The Korean style of Buddhism has both academic and practical components. The Avatamsaka Sutra and the Lotus Sutra have been the main focus of study in Buddhist academic study. Pure land and Zen Buddhism have been the most popular and effective forms of practice, with Pure Land Buddhism concentrating on Amitabha and Avalokitesvara and Zen Buddhism (Son or Seon in Korean) emphasizing meditation and direct experience.

Although Buddhism was first introduced to Korea during the Three Kingdoms period (?-668 A.D.), the distinctive character of Korean Buddhism emerged during both the Unified Silla (668-935 A.D.) and the Goryeo (935-1392 A.D.) periods. During these two periods Korean monks continually traveled to China to study new Buddhist ideas. After mastering their study, most of them came back and tried to introduce new Buddhist ideas to Korean culture and people.

The study of the Avatamsaka and the Lotus Sutras and the worship of Amitabha (the Buddha of Light) and Avalokitesvara Bodhisattva characterized Korean Pure Land Buddhism during the Unified Silla period. Towards the end of the Unified Shilla Period, the Chan School (Son of Korean, Zen in Japanese) was introduced from China and this added a new dimension to Korean Buddhism. Meditation and direct experience were emphasized over concentration on studying the texts. Nine different schools emerged and they were known as the Nine Mountains of Son.

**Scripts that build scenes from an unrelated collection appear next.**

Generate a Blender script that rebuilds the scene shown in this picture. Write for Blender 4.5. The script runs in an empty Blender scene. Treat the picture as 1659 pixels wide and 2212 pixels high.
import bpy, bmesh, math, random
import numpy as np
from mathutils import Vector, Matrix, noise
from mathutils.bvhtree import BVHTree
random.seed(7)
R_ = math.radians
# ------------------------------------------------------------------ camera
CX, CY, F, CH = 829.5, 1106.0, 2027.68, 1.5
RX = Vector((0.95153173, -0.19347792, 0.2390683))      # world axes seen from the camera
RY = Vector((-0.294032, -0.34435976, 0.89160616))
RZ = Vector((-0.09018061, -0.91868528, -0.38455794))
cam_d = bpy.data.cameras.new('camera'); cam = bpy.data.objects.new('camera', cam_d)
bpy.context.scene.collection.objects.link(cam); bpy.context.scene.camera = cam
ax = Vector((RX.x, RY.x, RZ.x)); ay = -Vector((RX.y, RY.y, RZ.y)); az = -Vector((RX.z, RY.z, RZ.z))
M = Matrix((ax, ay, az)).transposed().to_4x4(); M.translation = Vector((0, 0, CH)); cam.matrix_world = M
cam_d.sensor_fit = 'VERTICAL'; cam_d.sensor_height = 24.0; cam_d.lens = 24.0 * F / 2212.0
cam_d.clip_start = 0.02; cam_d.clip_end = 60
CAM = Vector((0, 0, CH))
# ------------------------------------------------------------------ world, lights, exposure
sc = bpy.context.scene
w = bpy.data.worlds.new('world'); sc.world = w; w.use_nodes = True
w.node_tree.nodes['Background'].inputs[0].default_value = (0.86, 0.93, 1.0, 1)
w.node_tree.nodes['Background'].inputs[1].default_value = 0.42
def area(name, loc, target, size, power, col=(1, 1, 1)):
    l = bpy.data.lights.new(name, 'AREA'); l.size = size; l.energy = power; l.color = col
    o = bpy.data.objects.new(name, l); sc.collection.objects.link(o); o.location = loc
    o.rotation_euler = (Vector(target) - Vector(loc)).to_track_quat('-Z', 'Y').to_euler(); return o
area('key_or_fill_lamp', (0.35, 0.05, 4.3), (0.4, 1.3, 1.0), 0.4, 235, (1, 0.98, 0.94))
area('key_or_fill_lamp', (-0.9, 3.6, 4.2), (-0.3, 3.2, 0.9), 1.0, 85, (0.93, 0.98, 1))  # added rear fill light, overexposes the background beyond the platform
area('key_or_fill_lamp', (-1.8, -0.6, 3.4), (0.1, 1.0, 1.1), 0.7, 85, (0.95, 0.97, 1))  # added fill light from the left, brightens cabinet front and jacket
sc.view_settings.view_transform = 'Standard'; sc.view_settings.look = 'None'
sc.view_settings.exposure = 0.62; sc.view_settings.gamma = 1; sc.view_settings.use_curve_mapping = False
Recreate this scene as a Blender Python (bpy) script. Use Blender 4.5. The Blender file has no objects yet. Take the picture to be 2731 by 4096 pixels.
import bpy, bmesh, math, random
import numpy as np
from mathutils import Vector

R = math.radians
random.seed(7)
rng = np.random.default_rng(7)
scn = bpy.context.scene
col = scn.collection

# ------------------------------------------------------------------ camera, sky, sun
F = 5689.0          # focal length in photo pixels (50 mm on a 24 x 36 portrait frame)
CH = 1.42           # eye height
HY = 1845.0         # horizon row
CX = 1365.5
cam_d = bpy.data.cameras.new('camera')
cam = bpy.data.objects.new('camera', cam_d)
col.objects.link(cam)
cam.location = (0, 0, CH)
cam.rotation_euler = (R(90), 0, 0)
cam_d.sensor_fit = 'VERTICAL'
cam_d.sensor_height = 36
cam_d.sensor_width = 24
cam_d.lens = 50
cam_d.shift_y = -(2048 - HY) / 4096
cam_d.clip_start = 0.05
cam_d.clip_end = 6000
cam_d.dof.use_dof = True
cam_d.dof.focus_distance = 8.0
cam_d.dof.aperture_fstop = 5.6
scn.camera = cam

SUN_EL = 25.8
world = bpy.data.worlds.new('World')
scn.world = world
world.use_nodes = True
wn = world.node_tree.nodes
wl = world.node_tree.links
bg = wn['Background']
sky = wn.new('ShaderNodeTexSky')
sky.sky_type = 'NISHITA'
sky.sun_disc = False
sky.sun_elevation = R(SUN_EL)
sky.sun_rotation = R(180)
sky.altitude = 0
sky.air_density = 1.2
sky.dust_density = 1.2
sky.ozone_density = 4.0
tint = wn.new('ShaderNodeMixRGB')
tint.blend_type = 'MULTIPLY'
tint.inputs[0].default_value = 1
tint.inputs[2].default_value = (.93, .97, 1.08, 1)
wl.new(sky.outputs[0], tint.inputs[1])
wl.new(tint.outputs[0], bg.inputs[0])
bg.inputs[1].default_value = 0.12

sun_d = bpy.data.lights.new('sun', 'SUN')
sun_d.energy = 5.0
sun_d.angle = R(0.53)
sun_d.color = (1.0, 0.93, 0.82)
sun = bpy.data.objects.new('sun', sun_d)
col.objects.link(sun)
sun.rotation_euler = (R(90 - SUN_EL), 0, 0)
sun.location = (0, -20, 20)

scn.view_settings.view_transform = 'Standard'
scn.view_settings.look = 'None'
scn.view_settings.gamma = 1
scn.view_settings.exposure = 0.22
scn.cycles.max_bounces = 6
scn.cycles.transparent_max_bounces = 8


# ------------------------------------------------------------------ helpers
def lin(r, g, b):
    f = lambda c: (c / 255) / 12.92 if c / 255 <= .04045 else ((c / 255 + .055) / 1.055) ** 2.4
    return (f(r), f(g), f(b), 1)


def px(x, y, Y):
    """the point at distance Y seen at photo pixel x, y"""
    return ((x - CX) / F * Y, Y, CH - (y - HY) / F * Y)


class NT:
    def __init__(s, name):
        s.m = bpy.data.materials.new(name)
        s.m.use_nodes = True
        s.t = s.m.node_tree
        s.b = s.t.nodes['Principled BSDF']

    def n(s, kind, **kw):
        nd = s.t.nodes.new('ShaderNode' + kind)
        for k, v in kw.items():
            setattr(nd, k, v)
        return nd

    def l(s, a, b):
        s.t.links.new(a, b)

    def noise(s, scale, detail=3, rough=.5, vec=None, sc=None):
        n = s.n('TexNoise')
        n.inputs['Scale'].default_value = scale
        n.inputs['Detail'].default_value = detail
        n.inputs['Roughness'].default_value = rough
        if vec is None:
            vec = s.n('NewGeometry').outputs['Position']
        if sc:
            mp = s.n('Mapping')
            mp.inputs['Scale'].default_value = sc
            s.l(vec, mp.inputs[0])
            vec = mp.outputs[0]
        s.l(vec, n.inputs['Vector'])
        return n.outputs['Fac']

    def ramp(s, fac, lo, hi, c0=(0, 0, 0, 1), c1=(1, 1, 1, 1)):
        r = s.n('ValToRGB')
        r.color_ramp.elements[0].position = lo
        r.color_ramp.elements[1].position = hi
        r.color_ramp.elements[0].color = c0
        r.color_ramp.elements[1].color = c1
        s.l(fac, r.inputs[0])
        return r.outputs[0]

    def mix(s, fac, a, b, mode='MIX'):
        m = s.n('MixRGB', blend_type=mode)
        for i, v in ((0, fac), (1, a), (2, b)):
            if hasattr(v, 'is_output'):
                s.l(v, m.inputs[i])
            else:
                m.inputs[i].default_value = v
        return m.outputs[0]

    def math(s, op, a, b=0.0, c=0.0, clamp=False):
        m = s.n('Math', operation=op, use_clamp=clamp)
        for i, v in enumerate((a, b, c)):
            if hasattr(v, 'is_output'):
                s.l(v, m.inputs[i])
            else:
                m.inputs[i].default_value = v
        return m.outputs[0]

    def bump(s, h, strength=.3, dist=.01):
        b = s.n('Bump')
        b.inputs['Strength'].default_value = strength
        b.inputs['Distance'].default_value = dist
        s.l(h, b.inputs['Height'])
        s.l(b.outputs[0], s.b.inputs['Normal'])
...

In the 14th century the Nine schools of Zen were unified by Master Taego under the name of Jogye, which has remained the main sect to this day.

Korean Zen (Son)

Korean Zen is both less formal and less martial than Japanese Zen. The monastic order (and the vinaya) is central to Korean Buddhism with nuns (bhikshuni) of equal status with monks. Still, Korean preserves something of the flavour of classic Chinese Chan.